[start of Records for the exercise]
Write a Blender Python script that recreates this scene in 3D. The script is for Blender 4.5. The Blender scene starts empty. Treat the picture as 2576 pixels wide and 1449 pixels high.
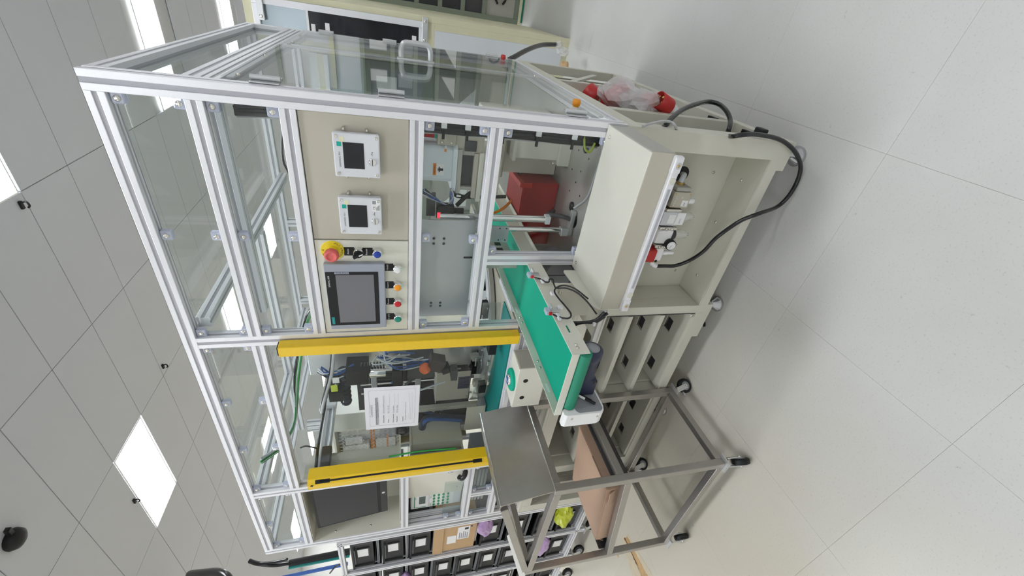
import bpy, bmesh, math, random
from mathutils import Vector, Matrix
random.seed(7)
SC = bpy.context.scene
COL = SC.collection

# ------------------------------------------------------------------ camera (measured from the photograph)
FPX = 1045.8617
CAM = Vector((0.24374, -1.2, 1.46))
R = Matrix(((0.14434974, -0.23514017, -0.96118274), (-0.81974866, -0.57247291, 0.01693837), (-0.55423397, 0.78548321, -0.27539216)))
cd = bpy.data.cameras.new('camera')
cam = bpy.data.objects.new('camera', cd)
COL.objects.link(cam)
r, d, f = R[0], R[1], R[2]
cam.matrix_world = Matrix(((r[0], -d[0], -f[0], CAM[0]), (r[1], -d[1], -f[1], CAM[1]), (r[2], -d[2], -f[2], CAM[2]), (0, 0, 0, 1)))
cd.sensor_fit = 'HORIZONTAL'
cd.sensor_width = 36
cd.lens = FPX * 36 / 2576
cd.clip_start = 0.02
cd.clip_end = 100
SC.camera = cam
# ------------------------------------------------------------------ world, exposure
w = bpy.data.worlds.new('world')
SC.world = w
w.use_nodes = True
w.node_tree.nodes['Background'].inputs[0].default_value = (.8, .85, .9, 1)
w.node_tree.nodes['Background'].inputs[1].default_value = .3
SC.view_settings.view_transform = 'Standard'
SC.view_settings.look = 'None'
SC.view_settings.gamma = 1
SC.view_settings.use_curve_mapping = False
SC.view_settings.exposure = 0.0
PANEL_STRENGTH = 19.5

# ------------------------------------------------------------------ materials
MATS = {}
def mat(name, col, rough=.5, metal=0., noise=.04, scale=60., bump=0., emit=0., spec=.5, coat=0., alpha=None):
    m = bpy.data.materials.new(name)
    m.use_nodes = True
    nt = m.node_tree
    p = nt.nodes['Principled BSDF']
    tc = nt.nodes.new('ShaderNodeTexCoord')
    n = nt.nodes.new('ShaderNodeTexNoise')
    n.inputs['Scale'].default_value = scale
    n.inputs['Detail'].default_value = 3
    nt.links.new(tc.outputs['Object'], n.inputs['Vector'])
    mx = nt.nodes.new('ShaderNodeMix')
    mx.data_type = 'RGBA'
    a = [max(0, c * (1 - noise)) for c in col]
    b = [min(1, c * (1 + noise)) for c in col]
    mx.inputs[6].default_value = (*a, 1)
    mx.inputs[7].default_value = (*b, 1)
    nt.links.new(n.outputs['Fac'], mx.inputs[0])
    nt.links.new(mx.outputs[2], p.inputs['Base Color'])
    p.inputs['Roughness'].default_value = rough
    p.inputs['Metallic'].default_value = metal
    p.inputs['Specular IOR Level'].default_value = spec
    if coat: p.inputs['Coat Weight'].default_value = coat
    if bump:
        bp = nt.nodes.new('ShaderNodeBump')
        bp.inputs['Strength'].default_value = bump
        bp.inputs['Distance'].default_value = .002
        nt.links.new(n.outputs['Fac'], bp.inputs['Height'])
        nt.links.new(bp.outputs['Normal'], p.inputs['Normal'])
    if emit:
        p.inputs['Emission Color'].default_value = (*col, 1)
        p.inputs['Emission Strength'].default_value = emit
    if alpha is not None:
        p.inputs['Alpha'].default_value = alpha
    MATS[name] = m
    return m

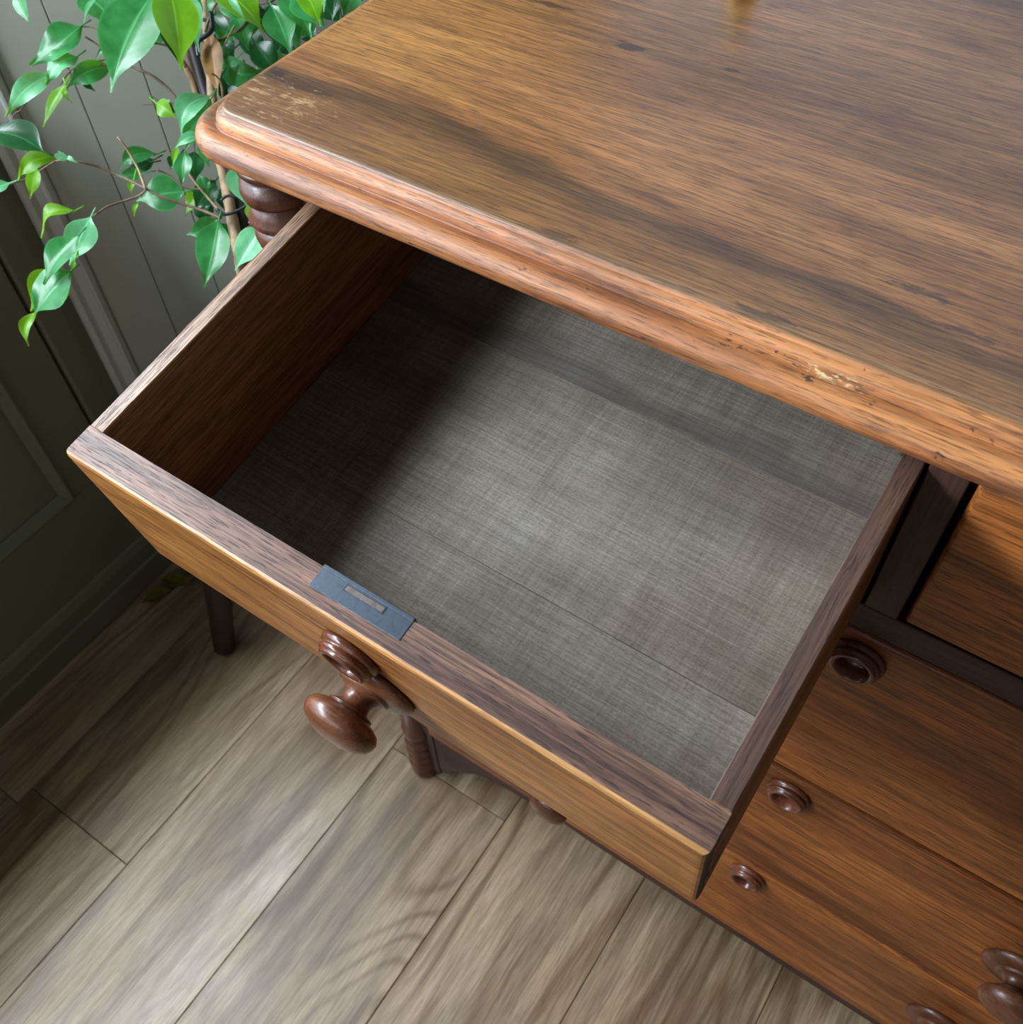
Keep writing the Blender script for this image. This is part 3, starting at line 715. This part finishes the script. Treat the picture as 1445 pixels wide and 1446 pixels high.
LV = [
 (219, -12, 156, 131, 74, .90, M_, 10, .06, .20, .02, .03), (240, -22, 257, 99, 56, .90, Y_, -20, .05, .25, .02, 0), (248, -22, 258, 98, 30, .915, D_, 20, .05, .1, .02, .1),
 (116, 36, 43, 93, 42, .95, M_, 15, .10, .2, .10, -.08), (110, 80, 66, 120, 28, .95, L_, 10, .12, .3, .18, .1), (76, 104, 8, 166, 26, .95, L_, -10, .06, .2, .12, .08),
 (160, 93, 94, 126, 26, .96, M_, -30, .12, .3, .08, .12), (93, 118, 61, 180, 15, .97, Y_, 20, .05, .2, .05, 0), (94, 122, 103, 146, 6, .97, Y_, 0, .2, .1, .0, .2),
 (118, 112, 135, 129, 8, .97, D_, 0, .1, .2, 0, .1),
 (61, 214, -22, 188, 50, .93, D_, 25, .08, .2, .03, .08), (79, 222, 26, 254, 24, .95, Y_, 5, .12, .3, .15, .12), (52, 236, 43, 281, 17, .965, Y_, 0, .06, .2, .05, 0),
 (98, 226, 74, 219, 10, .95, L_, 0, .1, .2, .05, 0), (14, 259, -18, 272, 14, .95, L_, 0, .1, .2, .05, 0), (94, 221, 108, 230, 5, .95, L_, 0, .1, .1, 0, 0),
 (108, 297, 58, 336, 22, .975, Y_, 35, .16, .3, .12, .22), (129, 306, 99, 375, 38, .96, L_, 0, .07, .2, .05, 0), (112, 332, 62, 402, 37, .94, M_, 20, .08, .25, .06, .02),
 (101, 383, 48, 447, 58, .95, M_, 25, .10, .15, .06, -.04), (96, 388, 44, 440, 48, .965, Y_, -20, .06, .15, .03, .10), (52, 440, 41, 489, 14, .955, Y_, 0, .1, .3, .1, .18), (106, 368, 102, 386, 5, .955, Y_, 0, .1, .2, 0, 0),
 (24, -16, 43, 36, 20, .93, M_, 30, .05, .2, .04, 0), (112, -10, 168, 46, 44, .95, M_, -15, .08, .25, .04, -.06), (140, -14, 170, 40, 26, .965, L_, 0, .08, .2, .04, 0),
 (138, -4, 119, 32, 5, .93, L_, 0, .05, .1, 0, .1), (166, 30, 134, 86, 11, .95, M_, 10, .05, .3, .03, -.05),
 (297, 136, 256, 192, 34, .94, L_, 15, .20, .25, .03, .12), (298, 140, 262, 190, 30, .96, M_, -10, .12, .2, .03, -.06), (221, 146, 249, 167, 22, .985, Y_, 30, .1, .2, .03, -.08), (225, 143, 250, 160, 20, .99, D_, 0, .1, .2, .03, .1),
 (277, 160, 262, 212, 26, .975, M_, -15, .1, .2, .05, -.05), (288, 192, 247, 211, 14, .95, L_, 10, .1, .2, .05, .1), (252, 208, 245, 234, 8, .95, Y_, 0, .1, .2, .03, .05),
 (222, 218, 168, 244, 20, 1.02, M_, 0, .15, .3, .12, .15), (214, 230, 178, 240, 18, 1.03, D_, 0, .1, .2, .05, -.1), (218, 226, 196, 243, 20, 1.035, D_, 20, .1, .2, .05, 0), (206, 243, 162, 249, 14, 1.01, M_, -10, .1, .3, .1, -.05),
 (190, 252, 186, 275, 8, 1.0, Y_, 0, .1, .2, .05, .1), (262, 271, 193, 284, 46, .995, M_, 5, .06, .12, .03, .02), (196, 285, 190, 306, 5, 1.0, Y_, 0, .1, .2, .05, .1),
 (262, 214, 258, 262, 24, .99, M_, 10, .08, .2, .04, 0), (275, 214, 277, 258, 26, 1.01, D_, -10, .08, .2, .04, .05), (283, 248, 296, 278, 16, 1.02, M_, 0, .08, .2, .04, 0), (252, 222, 240, 240, 18, 1.03, D_, 0, .1, .2, .04, 0),
 (309, 311, 288, 407, 44, .965, M_, 10, .10, .25, .04, -.06), (306, 309, 264, 332, 26, .985, M_, -15, .12, .2, .03, -.10), (300, 318, 326, 348, 26, 1.0, D_, -20, .1, .2, .04, -.05),
 (337, 228, 352, 296, 32, .97, L_, 5, .08, .25, .05, .04), (352, 286, 362, 320, 13, .965, Y_, 0, .08, .3, .05, .04),
 (371, 319, 332, 382, 40, .95, L_, 20, .10, .25, .03, -.08), (376, 322, 350, 368, 30, .97, D_, -20, .06, .2, .03, .1),
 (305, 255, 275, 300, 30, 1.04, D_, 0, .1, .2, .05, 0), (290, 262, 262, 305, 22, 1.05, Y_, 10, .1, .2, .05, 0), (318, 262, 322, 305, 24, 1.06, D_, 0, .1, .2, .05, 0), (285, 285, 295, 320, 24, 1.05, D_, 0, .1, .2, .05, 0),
 (300, -18, 374, 48, 46, .955, Y_, -20, .08, .25, .03, -.06), (308, -20, 372, 30, 40, .965, M_, 10, .08, .2, .03, .05), (322, -6, 347, 29, 8, .94, L_, 0, .1, .2, 0, 0),
 (365, 6, 415, 86, 38, .975, D_, 10, .05, .2, .03, -.10), (383, 7, 411, 77, 40, .955, M_, 0, .05, .22, .02, -.02), (402, 40, 420, 70, 16, .985, L_, 0, .05, .2, .03, 0),
 (396, -14, 441, 55, 38, .95, M_, -10, .06, .25, .04, -.05), (428, -24, 458, 40, 52, .945, M_, 15, .05, .22, .03, .02), (424, -20, 452, 38, 30, .94, Y_, -5, .05, .2, .03, -.05), (505, -12, 484, 26, 26, .96, M_, 10, .05, .2, .03, 0),
 (476, -18, 470, 30, 22, 1.0, D_, 10, .05, .2, .03, 0), (297, 46, 308, 138, 27, .975, 'leafB', 15, .04, .25, .03, -.02), (270, -10, 281, 74, 26, .95, L_, -10, .05, .2, .03, .04),
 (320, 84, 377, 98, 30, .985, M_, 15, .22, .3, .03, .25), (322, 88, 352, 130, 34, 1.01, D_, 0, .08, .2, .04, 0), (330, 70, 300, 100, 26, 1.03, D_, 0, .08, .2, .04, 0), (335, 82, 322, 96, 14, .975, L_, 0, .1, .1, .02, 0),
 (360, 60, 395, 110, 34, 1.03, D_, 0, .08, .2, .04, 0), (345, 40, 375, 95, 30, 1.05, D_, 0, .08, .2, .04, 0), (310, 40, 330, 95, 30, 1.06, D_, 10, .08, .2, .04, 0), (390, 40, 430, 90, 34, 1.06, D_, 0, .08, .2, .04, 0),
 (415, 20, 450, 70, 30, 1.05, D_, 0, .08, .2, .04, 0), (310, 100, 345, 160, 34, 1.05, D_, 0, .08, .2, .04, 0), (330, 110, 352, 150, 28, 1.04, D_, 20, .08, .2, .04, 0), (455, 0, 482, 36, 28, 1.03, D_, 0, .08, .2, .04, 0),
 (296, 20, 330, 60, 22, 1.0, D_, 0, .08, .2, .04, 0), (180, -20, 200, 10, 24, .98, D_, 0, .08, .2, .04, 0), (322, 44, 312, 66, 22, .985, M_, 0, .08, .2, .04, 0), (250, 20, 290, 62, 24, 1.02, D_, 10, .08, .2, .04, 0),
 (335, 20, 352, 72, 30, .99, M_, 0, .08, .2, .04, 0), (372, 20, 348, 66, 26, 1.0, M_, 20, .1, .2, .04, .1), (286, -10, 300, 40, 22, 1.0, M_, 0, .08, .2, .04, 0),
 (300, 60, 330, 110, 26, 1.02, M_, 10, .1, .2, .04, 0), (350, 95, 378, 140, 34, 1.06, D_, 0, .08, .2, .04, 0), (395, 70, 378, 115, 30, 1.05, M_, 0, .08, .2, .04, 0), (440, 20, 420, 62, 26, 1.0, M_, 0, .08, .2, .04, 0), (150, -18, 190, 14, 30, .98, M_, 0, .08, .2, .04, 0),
 (232, 40, 212, 70, 18, 1.0, M_, 0, .08, .2, .04, 0), (298, 150, 312, 190, 20, 1.04, M_, 0, .08, .2, .04, 0), (520, -25, 498, 10, 22, .98, D_, 0, .08, .2, .04, 0), (284, 200, 296, 236, 14, .98, M_, 0, .08, .2, .04, 0), (352, 265, 372, 300, 20, 1.05, D_, 0, .08, .2, .04, 0)]
for a in LV: LF(*a)

# two fallen leaves at the foot of the wall
for i, (x, y, rz, lab) in enumerate(((-1.045, .425, .4, 'yellowing fallen leaf on the floor by the baseboard, nearer the stool leg'), (-1.052, .385, 1.1, 'smaller yellowing fallen leaf against the baseboard, nearer the camera'))):
    b = bmesh.new(); uvl = b.loops.layers.uv.new('UV'); L = .062 - .01 * i; w = .030; g = []
    pr = [0, .16, .5, .8, .97, 1, .9, .7, .42, .16, .04]
    for k in range(11):
        t = k / 10; g.append([b.verts.new((L * (t - .5), s_ * pr[k] * w / 2, .003 + .008 * math.sin(math.pi * t) * .6 + abs(s_) * .004)) for s_ in (-1, -.5, 0, .5, 1)])
    for k in range(10):
        for j in range(4):
            f = b.faces.new((g[k][j], g[k][j + 1], g[k + 1][j + 1], g[k + 1][j]))
            for lp, (ii, jj) in zip(f.loops, ((k, j), (k, j + 1), (k + 1, j + 1), (k + 1, j))): lp[uvl].uv = (jj / 4, ii / 10)
    bmesh.ops.solidify(b, geom=b.faces[:], thickness=.0006)
    o = link('fallen_leaf', b, MT['leafY2'], None, True); o.location = (x, y, .0); o.rotation_euler = (0, 0, rz)
    tag(o, lab, 'leaf', 'fallen leaves by the baseboard')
[end of Records for the exercise]
• Work to do:
Up to and including the line containing "COL = SC.collection", repeat every line from the start of the data, but none of the pictures.

• Solution to this problem:
Write a Blender Python script that recreates this scene in 3D. The script is for Blender 4.5. The Blender scene starts empty. Treat the picture as 2576 pixels wide and 1449 pixels high.
import bpy, bmesh, math, random
from mathutils import Vector, Matrix
random.seed(7)
SC = bpy.context.scene
COL = SC.collection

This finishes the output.